Ook van belang is het multidimensionale karakter van de ervaren problemen: problemen op verschillende domeinen versterken elkaar en vergroten de kans op andere problemen. Bijvoorbeeld: iemand die werkeloos is én single is én geen ander sociaal netwerk heeft, maakt veel meer kans op psychische problemen dan iemand die werkloos is óf geen partner óf sociaal netwerk heeft. Ook beïnvloeden de problemen elkaar over en weer. Bijvoorbeeld: een beperkt sociaal netwerk kan tot psychische problemen leiden, die op hun beurt weer tot een beperkt sociaal netwerk leiden.

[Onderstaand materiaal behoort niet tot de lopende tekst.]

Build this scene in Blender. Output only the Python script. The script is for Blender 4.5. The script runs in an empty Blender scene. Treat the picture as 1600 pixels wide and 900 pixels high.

Gemeentelijke hulpverlening
Er komen drie concrete risico- en beschermingsfactoren uit het onderzoek naar voren: sociale steun, een negatieve houding tegenover het eigen trans-zijn en weerbaarheid (problemen het hoofd kunnen bieden). Transgenders die weinig sociale steun hebben, zelf negatief denken over hun eigen trans-zijn en minder sterk in de schoenen staan, zijn vaker eenzaam, minder gezond, hebben meer psychische problemen en hebben vaker aan zelfmoord gedacht.
Het onderzoek stelt dat gemeenten een rol kunnen spelen bij de hulpverlening aan transgenders. Hierbij zou het multidimensionale karakter van de problemen het uitgangspunt moeten zijn. Oftewel: gemeenten zouden programma’s, interventies en organisaties moeten ondersteunen die de onderliggende beschermings- en risicofactoren die uit het onderzoek blijken, aanpakken.